Timeline Service Low-Level Design: Event Ordering, Cursor Pagination, and Gap Detection

Timeline Service System Design Overview

A timeline service collects events from multiple heterogeneous sources, imposes a consistent ordering guarantee, and serves them to clients through efficient cursor-based pagination. The core challenges are clock skew between producers, detecting and filling gaps when events arrive late, and merging streams without duplicates.

Requirements

Functional Requirements

  • Ingest events from multiple upstream services (posts, comments, likes, follows).
  • Guarantee monotonic ordering: no client should see an event with a lower sequence than one already delivered.
  • Support cursor-based forward and backward pagination.
  • Detect gaps when events arrive out of order and backfill transparently.
  • Support multi-source timelines where events from different entity types are merged.

Non-Functional Requirements

  • P99 read latency under 50ms.
  • Eventual delivery of delayed events within 5 seconds of receipt.
  • Support 1 billion timeline reads per day.
  • At-least-once event delivery with idempotent writes.

Data Model

The core storage schema uses two tables:

  • events: event_id (UUID), entity_id, entity_type, payload (JSON), producer_ts (milliseconds), sequence_id (monotonic int64), received_at
  • timeline_cursors: user_id, timeline_key, last_sequence_id, updated_at

sequence_id is assigned by a centralized sequence generator (backed by a Redis INCR or a Postgres sequence). producer_ts is recorded for display and sorting within the same sequence window, but the sequence_id is the authoritative ordering key. Events are stored in Cassandra partitioned by (entity_id, month_bucket) to support efficient range scans by sequence.

Core Algorithms

Monotonic Sequence Assignment

Each event passes through a sequencer service before storage. The sequencer uses a Redis INCR on a per-timeline key to assign the next sequence_id atomically. Sequence IDs are 64-bit integers, providing headroom for trillions of events. The sequencer is deployed as a singleton per timeline shard with a warm standby that takes over within 2 seconds if the primary fails, re-initializing from the last known max sequence stored in Postgres.

Gap Detection

A gap occurs when a client observes sequence IDs [1, 2, 4] with 3 missing. The timeline service maintains a per-timeline pending set in Redis: when event 4 arrives before event 3, event 4 is held in the pending set. A background gap scanner polls all pending sets every 500ms and queries the event store for missing sequence IDs. If the event is found (late arrival), it is promoted from pending. If the gap persists beyond 5 seconds, a gap-fill tombstone event is synthesized to allow clients to advance their cursor past the lost event.

Cursor-Based Pagination

Cursors encode the last seen sequence_id and a direction bit. A forward page request queries events WHERE sequence_id > cursor_sequence AND entity_id = ? ORDER BY sequence_id ASC LIMIT page_size. Backward queries reverse the inequality and order, then reverse the result before returning. Cursors are base64-encoded JSON objects, opaque to clients, and signed with HMAC to prevent tampering.

Scalability

Timeline data is sharded by entity_id consistent hash. Each shard is served by a dedicated timeline service instance backed by its own Cassandra partition group. A global router maps entity_id to shard using a ring stored in ZooKeeper.

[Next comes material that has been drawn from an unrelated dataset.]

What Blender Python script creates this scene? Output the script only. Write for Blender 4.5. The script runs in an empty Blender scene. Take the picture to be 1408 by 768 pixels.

Read caches are layered: an in-process LRU caches the last 2 pages per active timeline, and a shared Redis cluster caches fully assembled page responses keyed by (timeline_key, cursor_sequence, page_size) with a 10-second TTL. Cache invalidation fires on any new event write to the timeline via a pub/sub channel.

API Design

GET /v1/timelines/{timeline_key}/events

  • Query params: cursor, limit (default 25), direction (forward or backward)
  • Response: events array, next_cursor, prev_cursor, has_gap (boolean)

POST /v1/timelines/{timeline_key}/events

  • Body: entity_id, entity_type, payload, producer_ts, idempotency_key
  • Response: event_id, sequence_id, received_at

The has_gap field signals clients to display a “load more” affordance at the gap boundary rather than showing a broken sequence. The idempotency_key is stored with a 24-hour TTL to deduplicate retried writes from upstream producers.

Multi-Source Merging

When a timeline aggregates events from multiple entity types (for example, a user timeline showing posts, comments, and reactions), the merge service issues parallel reads against each source timeline and performs a k-way merge using a priority queue ordered by sequence_id. Sources that are slower than 200ms are skipped and their cursor position is preserved for the next poll cycle, ensuring one slow source never blocks the entire timeline assembly.